JOSEPH GORDON-LEVITT FAKTÖRÜ
Filmi alıp götüren bir de Joseph Gordon-Levitt faktörü var elbette. Her filmde oyunculuğunu bir üst seviyeye çıkarmayı başaran Gordon-Levitt'in Snowden'a olan benzerliği ve rolü için kalınlaştırdığı sesi gayet etkili.
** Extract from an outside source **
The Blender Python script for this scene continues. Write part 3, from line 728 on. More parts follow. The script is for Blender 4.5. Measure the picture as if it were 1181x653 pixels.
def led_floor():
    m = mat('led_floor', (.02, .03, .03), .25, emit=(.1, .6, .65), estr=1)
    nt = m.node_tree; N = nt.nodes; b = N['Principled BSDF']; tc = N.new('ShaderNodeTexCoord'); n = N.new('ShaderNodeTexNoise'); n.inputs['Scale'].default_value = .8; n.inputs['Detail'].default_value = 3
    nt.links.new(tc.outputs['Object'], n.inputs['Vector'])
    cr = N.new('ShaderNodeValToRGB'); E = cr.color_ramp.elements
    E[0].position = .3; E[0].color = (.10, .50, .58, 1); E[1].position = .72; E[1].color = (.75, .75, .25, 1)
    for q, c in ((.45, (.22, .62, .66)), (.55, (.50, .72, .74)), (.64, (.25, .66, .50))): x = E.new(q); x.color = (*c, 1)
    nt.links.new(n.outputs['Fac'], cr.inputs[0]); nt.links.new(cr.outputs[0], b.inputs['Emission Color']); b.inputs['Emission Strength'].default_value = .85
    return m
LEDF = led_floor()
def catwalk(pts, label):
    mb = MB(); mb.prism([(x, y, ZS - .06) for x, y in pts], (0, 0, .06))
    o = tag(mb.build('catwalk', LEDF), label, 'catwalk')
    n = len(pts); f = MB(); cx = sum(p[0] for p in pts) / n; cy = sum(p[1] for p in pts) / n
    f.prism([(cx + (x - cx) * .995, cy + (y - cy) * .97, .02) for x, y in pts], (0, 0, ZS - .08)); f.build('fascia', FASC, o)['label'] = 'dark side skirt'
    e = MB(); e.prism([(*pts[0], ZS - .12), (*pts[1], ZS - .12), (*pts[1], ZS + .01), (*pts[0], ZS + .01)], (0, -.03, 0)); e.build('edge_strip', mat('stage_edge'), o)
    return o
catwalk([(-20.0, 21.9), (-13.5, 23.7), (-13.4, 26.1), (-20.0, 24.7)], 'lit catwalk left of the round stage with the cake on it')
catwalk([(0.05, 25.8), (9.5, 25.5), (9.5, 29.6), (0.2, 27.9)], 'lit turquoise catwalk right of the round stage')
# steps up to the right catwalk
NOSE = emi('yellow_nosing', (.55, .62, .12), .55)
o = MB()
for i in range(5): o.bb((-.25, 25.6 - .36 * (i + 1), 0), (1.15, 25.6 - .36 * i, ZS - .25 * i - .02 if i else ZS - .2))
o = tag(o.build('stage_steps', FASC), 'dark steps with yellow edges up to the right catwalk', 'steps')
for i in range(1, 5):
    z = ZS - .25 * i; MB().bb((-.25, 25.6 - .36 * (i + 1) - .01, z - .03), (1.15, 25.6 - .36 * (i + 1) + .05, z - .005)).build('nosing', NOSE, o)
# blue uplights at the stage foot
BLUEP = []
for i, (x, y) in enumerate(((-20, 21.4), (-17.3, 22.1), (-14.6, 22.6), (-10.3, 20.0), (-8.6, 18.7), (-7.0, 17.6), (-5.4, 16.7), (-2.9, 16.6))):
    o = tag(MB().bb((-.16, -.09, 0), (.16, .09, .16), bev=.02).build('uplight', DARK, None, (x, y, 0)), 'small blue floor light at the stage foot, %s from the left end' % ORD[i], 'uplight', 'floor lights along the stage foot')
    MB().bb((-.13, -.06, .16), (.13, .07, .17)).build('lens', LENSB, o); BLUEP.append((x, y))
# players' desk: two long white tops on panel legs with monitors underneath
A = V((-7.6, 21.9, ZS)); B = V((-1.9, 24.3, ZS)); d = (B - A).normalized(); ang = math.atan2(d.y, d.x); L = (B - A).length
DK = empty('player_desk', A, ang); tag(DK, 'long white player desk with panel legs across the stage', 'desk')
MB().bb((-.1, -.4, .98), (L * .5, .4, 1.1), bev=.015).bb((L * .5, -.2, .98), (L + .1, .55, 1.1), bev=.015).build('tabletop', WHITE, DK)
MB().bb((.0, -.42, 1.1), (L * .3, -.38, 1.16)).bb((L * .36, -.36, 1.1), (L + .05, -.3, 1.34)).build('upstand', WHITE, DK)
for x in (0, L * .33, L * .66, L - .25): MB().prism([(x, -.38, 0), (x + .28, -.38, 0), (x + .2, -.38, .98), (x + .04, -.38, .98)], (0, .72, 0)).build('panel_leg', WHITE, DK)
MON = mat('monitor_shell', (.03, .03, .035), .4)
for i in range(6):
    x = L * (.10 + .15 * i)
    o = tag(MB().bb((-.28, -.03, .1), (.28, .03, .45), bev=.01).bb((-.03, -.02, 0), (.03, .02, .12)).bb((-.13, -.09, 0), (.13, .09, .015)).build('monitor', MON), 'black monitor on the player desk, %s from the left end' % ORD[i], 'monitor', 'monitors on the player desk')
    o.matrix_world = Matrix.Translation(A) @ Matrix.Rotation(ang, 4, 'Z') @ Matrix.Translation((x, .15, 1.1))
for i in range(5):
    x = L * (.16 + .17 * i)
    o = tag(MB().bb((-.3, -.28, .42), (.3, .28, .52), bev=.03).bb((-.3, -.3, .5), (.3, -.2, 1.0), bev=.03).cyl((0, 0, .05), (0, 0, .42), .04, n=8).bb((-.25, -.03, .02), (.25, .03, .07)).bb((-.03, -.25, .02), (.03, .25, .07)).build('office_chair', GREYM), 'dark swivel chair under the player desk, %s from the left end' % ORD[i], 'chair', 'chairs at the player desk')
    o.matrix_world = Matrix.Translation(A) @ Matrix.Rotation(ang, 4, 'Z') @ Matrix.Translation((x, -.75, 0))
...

POLİTİK GERİLİMCİLER BURAYA
İşin özü 'Snowden', Stone'un uzun zamandır çektiği en iyi film desek yanlış olmaz. Özellikle politik gerilim meraklıları ve gerçek hikayeleri beyazperdede izlemeyi sevenler için 10 numara 5 yıldız olmasa da gayet başarılı ve sürükleyici.
LA LA LAND ETKİSİ
Ülkenin karanlık gündeminden ne derece etkileniyorsunuz, ne sıklıkla umutsuzluğa düşüyorsunuz ve içiniz kararırken hayata tutunmak için hangi yolu deniyorsunuz bilmiyorum. Ama sizi bu ruh halinden birkaç saatliğine kurtaracak bir önerim var. Sinemaya gidin ve 'La La Land'i izleyin. Türkçe adıyla 'Aşıklar Şehri' parlak renkleri, nefis şarkıları, dansları ve farklı atmosferiyle sizi o sinema salonundan alacak, başka bir yerlere götürecek. Sadece 31 yaşında olan ve 'Whiplash'ten tanıdığımız müthiş yetenekli Damien Chazelle'in yönetmenliğini üstlendiği, Ryan Gosling ve Emma Stone'un uzuuun uzun alkışlanmayı hak ettiği 'La La Land' yılın kesinlikle en iyilerinden. Yine de küçük bir uyarı; "Bünyem müzikallere alerjik" diyorsanız eğer, biraz geri durabilirsiniz. Ama 'La La Land' bu önyargınızı kırmanızı sağlayacak film olabilir, şans verin, izleyin derim.